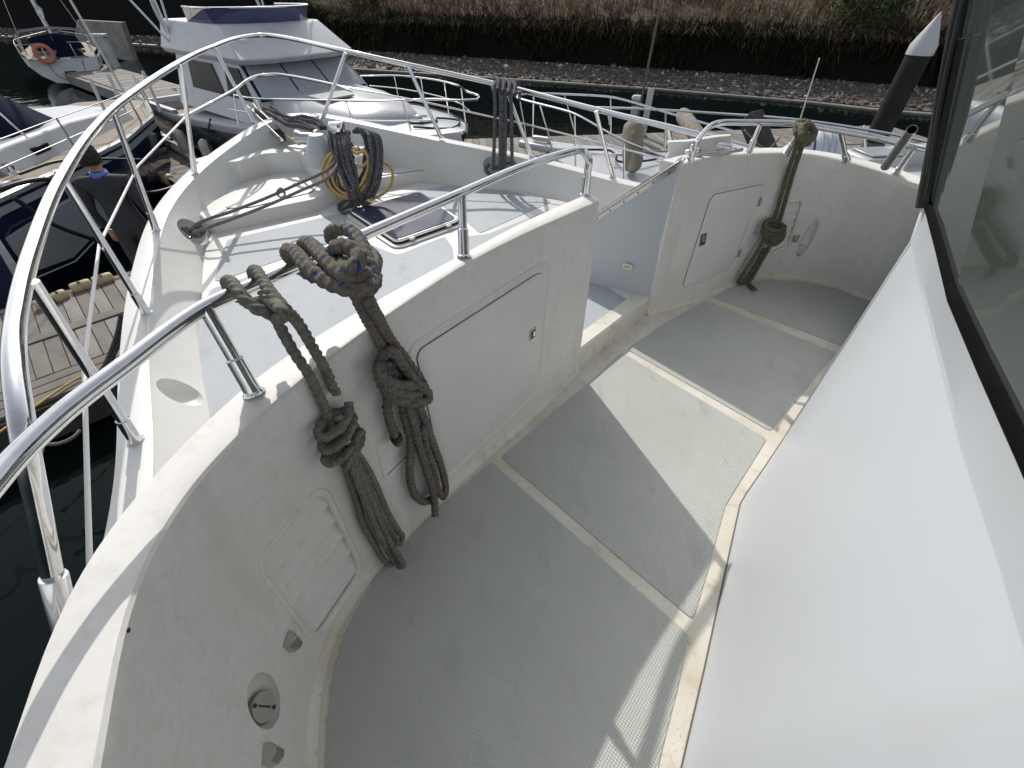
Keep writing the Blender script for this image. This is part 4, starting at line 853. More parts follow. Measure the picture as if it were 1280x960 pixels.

==

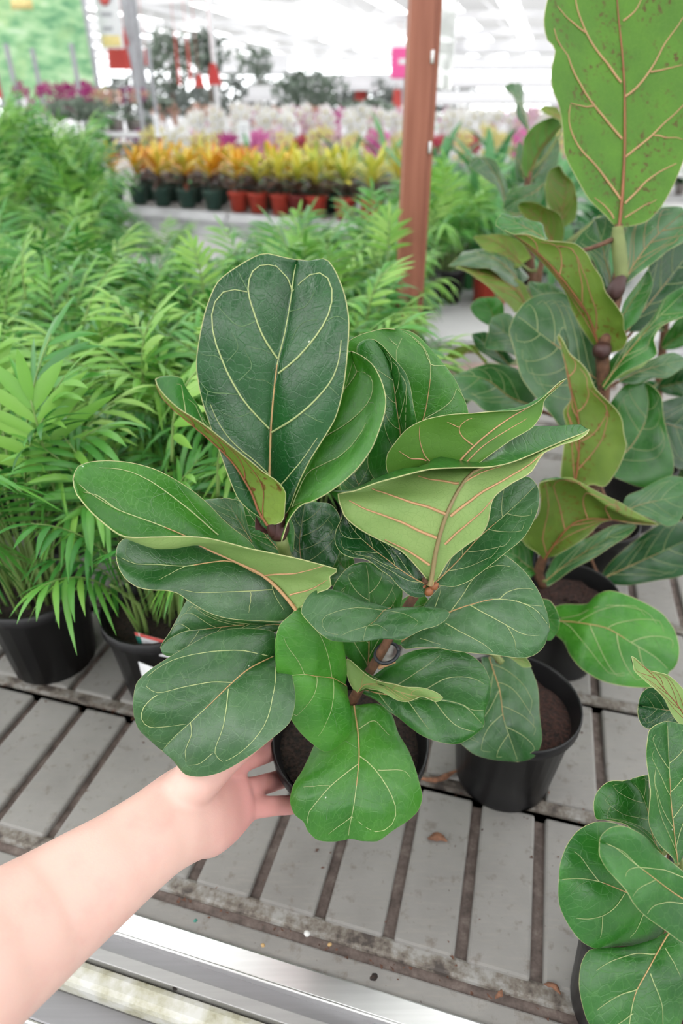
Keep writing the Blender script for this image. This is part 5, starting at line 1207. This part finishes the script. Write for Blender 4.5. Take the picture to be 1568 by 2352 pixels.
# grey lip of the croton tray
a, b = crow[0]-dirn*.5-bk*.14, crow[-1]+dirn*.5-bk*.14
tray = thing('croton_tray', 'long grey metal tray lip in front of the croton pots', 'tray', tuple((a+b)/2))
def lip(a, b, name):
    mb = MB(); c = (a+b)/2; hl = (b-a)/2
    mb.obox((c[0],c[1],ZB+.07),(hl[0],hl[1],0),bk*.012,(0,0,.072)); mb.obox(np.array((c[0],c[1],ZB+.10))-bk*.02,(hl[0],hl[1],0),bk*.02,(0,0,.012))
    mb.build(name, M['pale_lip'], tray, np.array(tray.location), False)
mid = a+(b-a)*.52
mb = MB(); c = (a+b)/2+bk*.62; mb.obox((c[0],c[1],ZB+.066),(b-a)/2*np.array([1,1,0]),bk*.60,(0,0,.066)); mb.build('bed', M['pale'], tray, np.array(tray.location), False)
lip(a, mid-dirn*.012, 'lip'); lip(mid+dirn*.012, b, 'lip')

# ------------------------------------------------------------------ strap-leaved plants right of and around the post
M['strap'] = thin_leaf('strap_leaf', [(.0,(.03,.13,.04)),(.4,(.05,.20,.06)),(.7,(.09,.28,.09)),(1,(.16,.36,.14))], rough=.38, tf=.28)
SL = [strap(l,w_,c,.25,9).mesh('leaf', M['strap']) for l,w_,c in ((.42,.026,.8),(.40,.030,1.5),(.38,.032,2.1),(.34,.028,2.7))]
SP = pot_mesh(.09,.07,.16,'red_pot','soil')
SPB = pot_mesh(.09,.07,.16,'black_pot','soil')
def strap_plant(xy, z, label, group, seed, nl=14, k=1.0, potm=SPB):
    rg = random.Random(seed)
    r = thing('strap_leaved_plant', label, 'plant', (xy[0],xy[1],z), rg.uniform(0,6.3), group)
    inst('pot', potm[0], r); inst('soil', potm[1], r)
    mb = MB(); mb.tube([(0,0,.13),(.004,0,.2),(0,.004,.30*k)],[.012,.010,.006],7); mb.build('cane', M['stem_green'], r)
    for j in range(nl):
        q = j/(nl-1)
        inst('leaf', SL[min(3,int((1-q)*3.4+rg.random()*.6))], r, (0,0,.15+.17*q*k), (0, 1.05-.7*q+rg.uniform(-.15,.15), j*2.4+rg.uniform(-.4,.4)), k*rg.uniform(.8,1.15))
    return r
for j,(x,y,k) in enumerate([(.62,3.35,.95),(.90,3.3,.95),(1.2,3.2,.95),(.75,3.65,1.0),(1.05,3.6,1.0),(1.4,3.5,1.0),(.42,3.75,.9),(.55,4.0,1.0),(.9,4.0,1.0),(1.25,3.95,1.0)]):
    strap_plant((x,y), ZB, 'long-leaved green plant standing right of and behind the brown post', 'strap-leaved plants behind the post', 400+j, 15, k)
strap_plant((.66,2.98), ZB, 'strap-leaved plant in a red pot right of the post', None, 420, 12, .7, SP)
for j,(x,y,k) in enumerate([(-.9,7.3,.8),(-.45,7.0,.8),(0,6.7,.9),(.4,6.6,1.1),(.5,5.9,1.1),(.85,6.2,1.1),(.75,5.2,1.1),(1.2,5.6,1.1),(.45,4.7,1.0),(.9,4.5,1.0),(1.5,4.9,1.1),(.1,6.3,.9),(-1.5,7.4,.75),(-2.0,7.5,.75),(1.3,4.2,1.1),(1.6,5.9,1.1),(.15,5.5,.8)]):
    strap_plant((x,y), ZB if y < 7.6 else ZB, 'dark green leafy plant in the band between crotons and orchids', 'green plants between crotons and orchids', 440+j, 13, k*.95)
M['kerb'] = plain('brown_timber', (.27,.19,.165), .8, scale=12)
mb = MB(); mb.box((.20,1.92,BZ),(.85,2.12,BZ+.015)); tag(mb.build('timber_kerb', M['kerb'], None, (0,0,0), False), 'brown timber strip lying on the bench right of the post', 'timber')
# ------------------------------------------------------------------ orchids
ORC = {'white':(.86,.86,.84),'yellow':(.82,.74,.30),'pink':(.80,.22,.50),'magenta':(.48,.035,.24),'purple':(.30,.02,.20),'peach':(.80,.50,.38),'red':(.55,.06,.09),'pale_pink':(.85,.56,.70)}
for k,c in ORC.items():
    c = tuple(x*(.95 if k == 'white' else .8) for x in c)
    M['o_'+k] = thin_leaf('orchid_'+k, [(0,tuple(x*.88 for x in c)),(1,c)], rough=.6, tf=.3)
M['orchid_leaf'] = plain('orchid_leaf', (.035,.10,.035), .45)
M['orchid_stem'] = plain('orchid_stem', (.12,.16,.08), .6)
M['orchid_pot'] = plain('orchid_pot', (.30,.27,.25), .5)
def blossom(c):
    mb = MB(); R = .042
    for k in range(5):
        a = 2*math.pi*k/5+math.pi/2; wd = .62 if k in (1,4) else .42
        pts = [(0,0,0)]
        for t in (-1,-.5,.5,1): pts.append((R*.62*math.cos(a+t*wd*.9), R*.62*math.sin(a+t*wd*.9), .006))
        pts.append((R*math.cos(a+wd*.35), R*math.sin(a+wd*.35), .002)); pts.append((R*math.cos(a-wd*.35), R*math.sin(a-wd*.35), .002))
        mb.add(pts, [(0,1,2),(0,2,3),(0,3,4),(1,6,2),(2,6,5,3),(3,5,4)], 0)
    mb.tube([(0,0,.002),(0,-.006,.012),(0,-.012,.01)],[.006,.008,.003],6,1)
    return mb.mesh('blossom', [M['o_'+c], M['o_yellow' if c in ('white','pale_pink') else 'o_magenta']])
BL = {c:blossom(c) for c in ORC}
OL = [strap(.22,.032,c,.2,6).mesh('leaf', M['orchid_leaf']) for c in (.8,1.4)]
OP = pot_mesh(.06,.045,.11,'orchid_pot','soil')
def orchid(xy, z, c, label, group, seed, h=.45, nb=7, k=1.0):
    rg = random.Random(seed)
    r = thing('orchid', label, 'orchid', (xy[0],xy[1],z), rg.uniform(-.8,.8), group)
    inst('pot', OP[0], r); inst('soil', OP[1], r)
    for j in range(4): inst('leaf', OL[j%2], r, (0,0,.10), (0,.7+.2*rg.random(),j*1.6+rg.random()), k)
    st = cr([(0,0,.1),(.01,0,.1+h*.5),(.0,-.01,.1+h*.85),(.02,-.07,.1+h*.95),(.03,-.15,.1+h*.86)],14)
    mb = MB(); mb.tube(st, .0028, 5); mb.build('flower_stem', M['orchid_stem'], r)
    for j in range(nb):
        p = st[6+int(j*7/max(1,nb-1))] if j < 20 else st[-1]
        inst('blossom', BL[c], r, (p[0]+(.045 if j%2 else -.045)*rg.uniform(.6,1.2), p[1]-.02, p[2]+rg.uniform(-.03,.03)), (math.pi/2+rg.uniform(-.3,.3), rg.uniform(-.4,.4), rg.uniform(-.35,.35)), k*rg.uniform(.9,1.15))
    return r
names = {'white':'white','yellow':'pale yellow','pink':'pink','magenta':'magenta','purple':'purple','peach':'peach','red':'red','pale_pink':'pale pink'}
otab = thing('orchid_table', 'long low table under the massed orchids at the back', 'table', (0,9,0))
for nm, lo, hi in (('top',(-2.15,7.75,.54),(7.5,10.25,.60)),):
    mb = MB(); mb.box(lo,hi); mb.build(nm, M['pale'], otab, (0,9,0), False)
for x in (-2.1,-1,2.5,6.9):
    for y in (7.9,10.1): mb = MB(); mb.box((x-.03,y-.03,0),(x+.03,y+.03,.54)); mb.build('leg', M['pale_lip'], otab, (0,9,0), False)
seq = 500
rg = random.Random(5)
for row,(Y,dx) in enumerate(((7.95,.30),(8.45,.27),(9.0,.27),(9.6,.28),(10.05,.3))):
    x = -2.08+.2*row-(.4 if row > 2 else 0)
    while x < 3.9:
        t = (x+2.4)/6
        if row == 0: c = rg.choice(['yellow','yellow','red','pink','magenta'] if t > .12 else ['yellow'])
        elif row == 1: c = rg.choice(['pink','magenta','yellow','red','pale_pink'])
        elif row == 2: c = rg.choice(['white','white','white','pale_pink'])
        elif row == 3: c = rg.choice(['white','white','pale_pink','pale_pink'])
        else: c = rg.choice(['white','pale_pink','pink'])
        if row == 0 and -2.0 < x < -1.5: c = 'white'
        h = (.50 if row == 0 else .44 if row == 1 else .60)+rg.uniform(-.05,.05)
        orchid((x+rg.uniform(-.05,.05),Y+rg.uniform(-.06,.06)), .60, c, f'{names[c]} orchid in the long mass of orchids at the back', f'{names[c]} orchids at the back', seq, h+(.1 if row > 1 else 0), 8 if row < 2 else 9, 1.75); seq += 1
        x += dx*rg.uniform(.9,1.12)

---

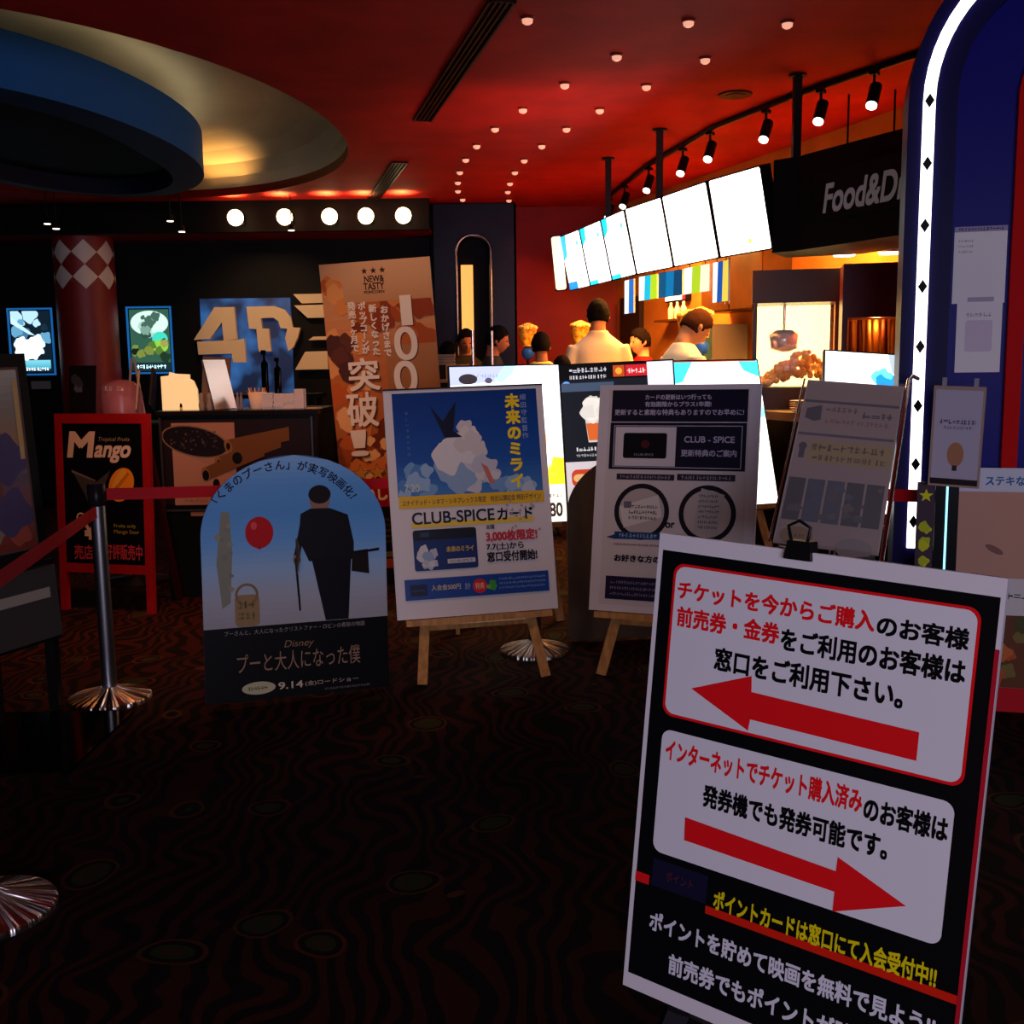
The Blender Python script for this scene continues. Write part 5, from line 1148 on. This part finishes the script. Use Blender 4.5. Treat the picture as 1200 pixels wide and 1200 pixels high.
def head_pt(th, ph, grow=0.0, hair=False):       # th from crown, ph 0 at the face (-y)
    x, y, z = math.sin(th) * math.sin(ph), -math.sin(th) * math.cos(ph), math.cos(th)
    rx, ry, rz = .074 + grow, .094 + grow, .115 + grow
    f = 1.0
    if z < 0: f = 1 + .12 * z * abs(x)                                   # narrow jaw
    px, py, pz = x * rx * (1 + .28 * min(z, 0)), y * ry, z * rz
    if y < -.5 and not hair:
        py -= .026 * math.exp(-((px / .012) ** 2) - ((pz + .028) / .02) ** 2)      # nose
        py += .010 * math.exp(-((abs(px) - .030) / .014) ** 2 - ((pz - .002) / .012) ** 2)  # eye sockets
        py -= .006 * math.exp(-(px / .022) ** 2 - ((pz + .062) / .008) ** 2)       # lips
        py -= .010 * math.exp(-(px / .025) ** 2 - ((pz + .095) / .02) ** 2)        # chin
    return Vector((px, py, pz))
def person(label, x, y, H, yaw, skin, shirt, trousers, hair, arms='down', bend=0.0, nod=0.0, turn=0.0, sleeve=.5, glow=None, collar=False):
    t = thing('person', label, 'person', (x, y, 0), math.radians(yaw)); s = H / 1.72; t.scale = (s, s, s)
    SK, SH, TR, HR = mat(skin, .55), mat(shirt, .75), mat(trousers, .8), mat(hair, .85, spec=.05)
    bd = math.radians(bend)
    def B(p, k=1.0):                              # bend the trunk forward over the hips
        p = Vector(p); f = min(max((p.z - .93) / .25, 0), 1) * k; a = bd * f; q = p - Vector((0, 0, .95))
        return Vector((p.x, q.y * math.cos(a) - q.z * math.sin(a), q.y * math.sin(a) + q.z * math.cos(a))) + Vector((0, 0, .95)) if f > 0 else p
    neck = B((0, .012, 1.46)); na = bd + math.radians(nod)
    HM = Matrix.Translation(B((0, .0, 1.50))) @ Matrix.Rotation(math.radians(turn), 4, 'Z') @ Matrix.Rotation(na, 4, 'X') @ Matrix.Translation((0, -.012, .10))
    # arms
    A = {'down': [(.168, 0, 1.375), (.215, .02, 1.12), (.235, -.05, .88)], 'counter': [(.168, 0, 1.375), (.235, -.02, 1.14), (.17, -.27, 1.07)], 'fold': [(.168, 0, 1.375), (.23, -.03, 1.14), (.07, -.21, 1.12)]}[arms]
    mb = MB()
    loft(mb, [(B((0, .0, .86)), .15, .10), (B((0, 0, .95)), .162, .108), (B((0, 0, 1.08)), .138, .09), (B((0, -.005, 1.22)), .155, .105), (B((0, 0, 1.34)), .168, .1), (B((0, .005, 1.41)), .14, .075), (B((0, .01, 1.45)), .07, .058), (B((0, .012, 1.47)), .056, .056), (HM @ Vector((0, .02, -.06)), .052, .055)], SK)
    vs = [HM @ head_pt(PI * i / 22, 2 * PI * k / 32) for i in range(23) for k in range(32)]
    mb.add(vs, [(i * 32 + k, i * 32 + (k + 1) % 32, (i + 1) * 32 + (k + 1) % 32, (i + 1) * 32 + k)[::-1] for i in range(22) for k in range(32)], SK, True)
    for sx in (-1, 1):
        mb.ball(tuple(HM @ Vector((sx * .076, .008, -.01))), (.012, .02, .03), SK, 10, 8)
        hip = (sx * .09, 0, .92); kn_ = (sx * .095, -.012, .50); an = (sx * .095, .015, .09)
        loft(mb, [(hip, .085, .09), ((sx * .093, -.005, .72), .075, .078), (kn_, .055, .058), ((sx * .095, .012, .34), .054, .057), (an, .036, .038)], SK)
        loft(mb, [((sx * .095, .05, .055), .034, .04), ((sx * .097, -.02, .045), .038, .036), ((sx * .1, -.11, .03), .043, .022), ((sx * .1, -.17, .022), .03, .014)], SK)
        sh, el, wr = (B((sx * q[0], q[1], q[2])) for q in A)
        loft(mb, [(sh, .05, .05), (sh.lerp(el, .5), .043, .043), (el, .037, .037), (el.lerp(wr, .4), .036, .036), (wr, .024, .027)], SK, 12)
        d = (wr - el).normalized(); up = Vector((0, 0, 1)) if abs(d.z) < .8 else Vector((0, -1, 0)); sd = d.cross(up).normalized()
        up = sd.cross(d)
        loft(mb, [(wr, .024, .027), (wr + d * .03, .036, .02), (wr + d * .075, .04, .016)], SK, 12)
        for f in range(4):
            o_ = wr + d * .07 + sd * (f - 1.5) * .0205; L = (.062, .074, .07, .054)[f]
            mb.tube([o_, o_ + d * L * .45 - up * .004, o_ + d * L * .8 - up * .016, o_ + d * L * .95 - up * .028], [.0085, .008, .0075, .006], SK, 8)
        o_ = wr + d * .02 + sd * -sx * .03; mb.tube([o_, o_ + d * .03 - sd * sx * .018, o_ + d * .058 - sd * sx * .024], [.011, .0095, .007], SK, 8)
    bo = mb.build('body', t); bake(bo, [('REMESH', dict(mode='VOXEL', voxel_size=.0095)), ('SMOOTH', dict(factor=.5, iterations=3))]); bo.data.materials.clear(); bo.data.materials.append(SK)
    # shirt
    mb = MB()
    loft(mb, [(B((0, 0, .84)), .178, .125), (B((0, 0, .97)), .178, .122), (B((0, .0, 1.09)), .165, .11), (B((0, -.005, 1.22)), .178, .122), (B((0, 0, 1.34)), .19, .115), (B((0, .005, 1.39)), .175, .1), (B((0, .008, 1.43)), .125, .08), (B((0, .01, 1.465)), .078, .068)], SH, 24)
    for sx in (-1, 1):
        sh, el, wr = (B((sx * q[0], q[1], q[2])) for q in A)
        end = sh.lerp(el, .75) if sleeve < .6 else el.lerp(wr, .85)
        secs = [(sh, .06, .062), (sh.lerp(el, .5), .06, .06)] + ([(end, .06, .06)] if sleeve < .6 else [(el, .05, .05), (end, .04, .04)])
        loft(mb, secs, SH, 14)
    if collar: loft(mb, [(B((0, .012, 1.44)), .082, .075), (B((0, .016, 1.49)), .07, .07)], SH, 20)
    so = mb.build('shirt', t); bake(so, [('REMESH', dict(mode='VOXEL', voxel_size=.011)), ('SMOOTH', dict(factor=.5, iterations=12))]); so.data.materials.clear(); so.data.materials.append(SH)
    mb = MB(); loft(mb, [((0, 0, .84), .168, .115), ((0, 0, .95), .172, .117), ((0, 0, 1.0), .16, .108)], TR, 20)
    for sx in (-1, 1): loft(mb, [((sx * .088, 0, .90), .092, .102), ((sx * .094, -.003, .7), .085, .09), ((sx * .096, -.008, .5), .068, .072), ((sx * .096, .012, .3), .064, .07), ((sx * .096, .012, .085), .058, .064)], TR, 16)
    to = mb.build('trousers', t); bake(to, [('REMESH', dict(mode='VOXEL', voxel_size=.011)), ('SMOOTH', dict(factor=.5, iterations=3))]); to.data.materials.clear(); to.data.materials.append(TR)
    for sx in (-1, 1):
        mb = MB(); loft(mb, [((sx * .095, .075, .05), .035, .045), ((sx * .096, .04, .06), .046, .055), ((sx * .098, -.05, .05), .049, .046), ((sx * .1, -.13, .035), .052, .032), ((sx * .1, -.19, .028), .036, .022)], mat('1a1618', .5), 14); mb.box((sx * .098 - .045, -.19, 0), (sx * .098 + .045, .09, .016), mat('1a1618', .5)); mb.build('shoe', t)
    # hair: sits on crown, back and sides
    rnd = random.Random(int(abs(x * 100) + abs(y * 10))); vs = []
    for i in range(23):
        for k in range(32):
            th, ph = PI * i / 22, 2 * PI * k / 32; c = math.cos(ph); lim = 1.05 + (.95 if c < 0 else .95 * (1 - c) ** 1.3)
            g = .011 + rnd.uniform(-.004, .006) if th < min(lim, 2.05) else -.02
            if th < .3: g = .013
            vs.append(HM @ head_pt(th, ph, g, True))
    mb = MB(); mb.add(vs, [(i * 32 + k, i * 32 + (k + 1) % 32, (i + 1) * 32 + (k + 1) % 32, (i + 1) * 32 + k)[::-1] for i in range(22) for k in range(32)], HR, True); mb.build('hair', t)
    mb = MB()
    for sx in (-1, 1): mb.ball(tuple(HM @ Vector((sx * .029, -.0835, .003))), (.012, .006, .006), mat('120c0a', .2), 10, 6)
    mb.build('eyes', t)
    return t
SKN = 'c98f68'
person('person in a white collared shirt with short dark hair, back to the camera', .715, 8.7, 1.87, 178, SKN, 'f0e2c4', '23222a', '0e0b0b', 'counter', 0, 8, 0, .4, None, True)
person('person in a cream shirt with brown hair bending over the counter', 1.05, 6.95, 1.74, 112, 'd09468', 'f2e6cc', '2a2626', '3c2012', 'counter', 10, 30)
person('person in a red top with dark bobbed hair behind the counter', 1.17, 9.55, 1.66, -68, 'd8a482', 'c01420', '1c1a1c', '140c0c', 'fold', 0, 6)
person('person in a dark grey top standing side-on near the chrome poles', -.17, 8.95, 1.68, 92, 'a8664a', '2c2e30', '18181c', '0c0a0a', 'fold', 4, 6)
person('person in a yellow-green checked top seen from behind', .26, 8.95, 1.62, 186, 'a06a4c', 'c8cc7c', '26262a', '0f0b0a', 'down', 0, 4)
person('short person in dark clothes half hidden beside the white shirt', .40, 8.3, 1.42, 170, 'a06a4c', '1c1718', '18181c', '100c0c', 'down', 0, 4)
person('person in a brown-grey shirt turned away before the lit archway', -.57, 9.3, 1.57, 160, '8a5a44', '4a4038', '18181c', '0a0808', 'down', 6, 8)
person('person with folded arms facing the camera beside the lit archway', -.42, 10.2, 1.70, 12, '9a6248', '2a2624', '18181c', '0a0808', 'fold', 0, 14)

Exercise details – Looking at the material above, count the lines that hold "script" and give the total alone.

Written solution – 3